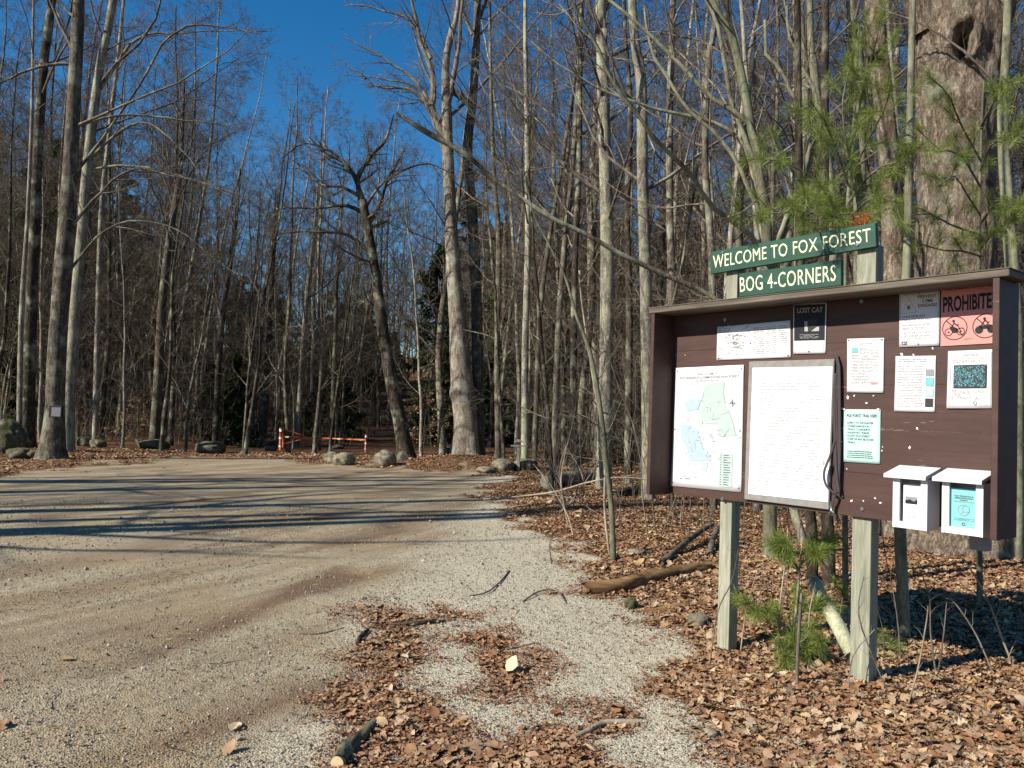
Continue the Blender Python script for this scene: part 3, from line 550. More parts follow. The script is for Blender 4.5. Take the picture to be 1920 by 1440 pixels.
    hero('many-stemmed tree arching up and left from behind the green sign', [(1448, 900, 26), (1440, 520, 22), (1432, 380, 20), (1415, 290, 18), (1398, 180, 17), (1370, 60, 15), (1330, -20, 13)], D, 'bark_green', seed=80, t0=.5, k=6, llen=.22, top=3, flare=.2, lk=(5, 5, 3),
         limbs=[[(1440, 480, 13), (1410, 260, 11), (1340, 190, 9), (1270, 120, 8), (1200, 50, 7), (1140, 0, 6), (1080, -60, 4)], [(1436, 460, 12), (1400, 268, 9), (1320, 215, 8), (1200, 188, 6), (1100, 150, 4.5), (1000, 60, 3)],
                [(1440, 500, 11), (1415, 450, 10), (1330, 400, 9, -.5), (1290, 340, 8, -.7), (1230, 290, 7, -1), (1150, 200, 6, -1.2), (1060, 60, 5, -1.4), (1010, 0, 4, -1.5)], [(1434, 420, 10), (1360, 270, 8), (1290, 200, 7), (1240, 100, 6), (1230, 0, 4)],
                [(1428, 360, 11), (1370, 180, 9), (1350, 60, 8), (1320, 0, 6)], [(1440, 500, 10), (1520, 260, 9), (1480, 130, 8), (1440, 60, 7), (1445, 0, 6)], [(1442, 520, 10), (1540, 240, 8), (1535, 190, 8), (1490, 60, 6), (1488, 0, 5)]])
    # one long bare limb, broken end in the air
    hero('long bare stem slanting from the board up to a broken end by the burled tree', [(1420, 640, 11), (1340, 560, 10), (1235, 510, 9.5), (1167, 478, 9), (1100, 440, 8.5), (1033, 408, 8.5), (983, 375, 8.5), (925, 335, 9), (870, 287, 10), (800, 248, 11), (744, 212, 6)], 11.5, 'bark', seed=81, t0=.1, k=9, llen=.16, top=0, flare=0, ground=False, lk=(4, 4, 2), ang=40)
    hero('thin greenish sapling standing alone on the leafy verge left of the board', [(1151, 1052, 12), (1147, 960, 10.5), (1138, 880, 10), (1130, 800, 9.5), (1118, 720, 9), (1103, 650, 8), (1080, 590, 6), (1060, 520, 5), (1030, 460, 3.5), (1000, 400, 2)], 8.2, 'bark_green', seed=82, t0=.2, k=12, llen=.2, top=.4, flare=.15, name='sapling', lk=(5, 4, 0) if False else (5, 4, 2), ang=55, rings=40, sides=10)
    hero('very thin pale stem growing against the greenish sapling', [(1148, 1000, 4.5), (1134, 960, 4.5), (1134, 880, 4), (1128, 800, 4), (1110, 700, 3), (1090, 560, 2)], 8.4, 'twig_pale', seed=83, t0=.3, k=8, llen=.2, top=.3, flare=0, name='sapling', lk=(4, 3, 2), sides=8)
    # trees beside the frame whose shadows lie across the lot
    W_ = ['first', 'second', 'third', 'fourth', 'fifth', 'sixth', 'seventh', 'eighth', 'ninth', 'tenth', 'eleventh', 'twelfth']
    for i, (x, y, k_) in enumerate([(-12.4, 7.8, 's'), (-13.2, 4.9, 's'), (-14.6, 3.5, 's'), (-13.5, 11.6, 's'), (-15, 8.3, 's'), (-17, 3.8, 's'), (-16, 10.8, 's'), (-18.8, 9.2, 'bare4'), (-21, 1.6, 'bare3'), (-23, 4.6, 'bare6')]):
        plant(['shade0', 'shade1'][i % 2] if k_ == 's' else k_, 'bare_tree', x, y, .95 + .03 * (i % 3), i * 1.3, label=W_[i] + ' bare tree left of the view', category='tree', group='trees left of the view')
tree_list()
# ---------------------------------------------------------------- the woods behind: every tree an object
def woods():
    g = np.random.default_rng(55); placed = [np.array(h) for h in heroes]
    gv = lambda x, y: sdist(np.array([[x, y]]), GRAVEL)[0]
    def ok(x, y, dmin):
        return all((p[0] - x) ** 2 + (p[1] - y) ** 2 > dmin * dmin for p in placed)
    def fill(n, y0, y1, k0, k1, keys, dmin, smin, smax, name, label, cat, group, cond=None, p=1.):
        c = 0; tries = 0
        while c < n and tries < n * 60:
            tries += 1; y = y0 + (y1 - y0) * g.random() ** p; k = k0 + (k1 - k0) * g.random(); x = k * y
            if gv(x, y) < 1.2 or not ok(x, y, dmin) or (cond and not cond(x, y, k)): continue
            placed.append(np.array([x, y])); c += 1
            plant(keys[g.integers(len(keys))], name, x, y, g.uniform(smin, smax), g.random() * 6.28, (g.normal(0, .02), g.normal(0, .02)), label=label, category=cat, group=group)
    B = ['bare%d' % i for i in range(8)]; Pp = ['pole%d' % i for i in range(4)]
    gap = lambda k: -.40 < k < -.15          # the sky gap over the track
    track = lambda x, y: abs(x - (-5.2 - .05 * (y - 30))) < 1.6 and y > 28
    fill(74, 27, 55, -.74, -.08, B, 1.6, .8, 1.15, 'bare_tree', 'tall bare tree in the crowded woods left of and behind the gate', 'tree', 'bare trees of the left woods', lambda x, y, k: not track(x, y) and (not gap(k) or y > 44), 1.2)
    fill(84, 15, 50, -.05, .72, B, 1.3, .85, 1.2, 'bare_tree', 'tall bare tree in the crowded woods right of the gravel lot', 'tree', 'bare trees of the right woods', lambda x, y, k: y > 15 + 8 * abs(k - .7), 1.2)
    fill(82, 48, 85, -.72, .72, B, 2., .75, 1.0, 'bare_tree', 'distant bare tree far back in the woods', 'tree', 'distant bare trees', lambda x, y, k: not gap(k) or g.random() < .7, 1.)
    fill(60, 26, 50, -.74, -.02, Pp, .8, .8, 1.3, 'pole_tree', 'slim young bare pole among the bigger trunks of the left woods', 'young tree', 'young poles of the left woods', lambda x, y, k: not track(x, y), 1.1)
    fill(60, 13, 45, -.02, .72, Pp, .7, .7, 1.2, 'pole_tree', 'slim young bare pole among the bigger trunks of the right woods', 'young tree', 'young poles of the right woods', None, 1.2)
    fill(48, 34, 72, -.74, .1, ['conifer0', 'conifer1', 'conifer2'], 1.8, .75, 1.25, 'conifer', 'dark green conifer standing in the left woods', 'conifer', 'conifers of the left woods', lambda x, y, k: not track(x, y) and (not gap(k)), .9)
    fill(24, 44, 75, -.42, -.14, ['conifer1', 'conifer3'], 1.5, .65, .95, 'conifer', 'low dark conifer under the sky gap beyond the gate', 'conifer', 'conifers beyond the gate', lambda x, y, k: not track(x, y), 1)
    fill(46, 27, 70, -.06, .74, ['conifer0', 'conifer1', 'conifer2'], 1.8, .75, 1.35, 'conifer', 'dark green conifer standing in the right woods', 'conifer', 'conifers of the right woods', None, .9)
    fill(30, 29, 50, -.74, .3, ['conifer3'], 1.2, .35, .8, 'young_conifer', 'knee to head high young conifer on the shaded woodland floor', 'young conifer', 'young conifers', lambda x, y, k: not track(x, y), 1)
woods()
# withered beech saplings that keep their leaves
def beech(label, px, py, w, h, depth, seed):
    g = np.random.default_rng(seed); b = at(px, py, depth); b[2] = hz(b[0], b[1])
    root = empty('beech_sapling', b, label=label, category='sapling')
    P, R = make_trunk(h, .012, g, .1, .05, 8); B1, R1, L1 = children(P[None], R[None], np.array([h]), 14, .1, 1, 65, .55, .6, 5, .1, 0, g, .004)
    B2, R2, L2 = children(B1, R1, L1, 5, .2, 1, 45, .5, .6, 4, .12, 0, g, .003)
    V, Q = tubes(P[None], R[None], 6); obj('stem', mesh('stem', V, Q, [M['twig']]), root)
    V1, Q1 = tubes(B1, R1, 3); V2, Q2 = tubes(B2, R2, 3); obj('twigs', mesh('twigs', np.concatenate([V1, V2]), np.concatenate([Q1, Q2 + len(V1)]), [M['twig']]), root)
    V, Q = needles(B2, L2, g, 3, .075, .026, None, droop=.5); obj('foliage', mesh('foliage', V, Q, [M['beech_leaf']]), root)
beech('small beech with withered tan leaves behind the long mossy rock', 250, 815, 0, 1.6, 29, 1)
beech('low beech with tan leaves between the rock and the fan-branched tree', 222, 815, 0, 1.3, 28, 2)
beech('tall beech sapling with tan leaves between the leaning oak and the burled tree', 785, 840, 0, 3.0, 27, 3)
beech('small beech with tan leaves just right of the leaning oak', 808, 850, 0, 1.9, 28, 4)
# ---------------------------------------------------------------- rocks
def rock(label, px, py, w, h, m='rock', seed=1, depth=None, name='boulder', sink=.25, flatk=1., dpx=1.):
    """px, py: middle of the foot; w, h in pixels"""
    p = gnd(px, py); Y = depth or p[1]; p = at(px, py, Y); s = Y / F
    g = np.random.default_rng(seed); n = 26; u = np.linspace(0, np.pi, n)[:, None]; v = np.linspace(0, 2 * np.pi, 40, endpoint=False)[None]
    x, y, z = np.sin(u) * np.cos(v), np.sin(u) * np.sin(v), np.cos(u) * np.ones_like(v)
    pw = lambda a: np.sign(a) * np.abs(a) ** .88
    r = 1 + .75 * fbm(x * 1.4 + seed, y * 1.4 + z * 1.1 + seed * 3, 3, seed) + .12 * fbm(x * 6, y * 6 + z * 5, 3, seed + 4)
    x, y, z = pw(x) * r, pw(y) * r, pw(z) * r
    sx = w * s / (x.max() - x.min()); sz = h * s / (z.max() - z.min()) * (1 + sink)
    V = np.stack([x * sx, y * sx * dpx, z * sz], -1).reshape(-1, 3); gz = hz(p[0], Y)
    V += [p[0], Y + sx * .6, gz - V[:, 2].min() - h * s * sink]
    i = np.arange(n - 1)[:, None] * 40; j = np.arange(40)[None]; j2 = (j + 1) % 40
    Q = np.stack([i + j, i + 40 + j, i + 40 + j2, i + j2], -1).reshape(-1, 4)
    return wobj(name, V, Q, M[m], None, True, label=label, category='rock')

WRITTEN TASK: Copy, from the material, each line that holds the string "pixels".

WRITTEN RESPONSE:
Continue the Blender Python script for this scene: part 3, from line 550. More parts follow. The script is for Blender 4.5. Take the picture to be 1920 by 1440 pixels.
    """px, py: middle of the foot; w, h in pixels"""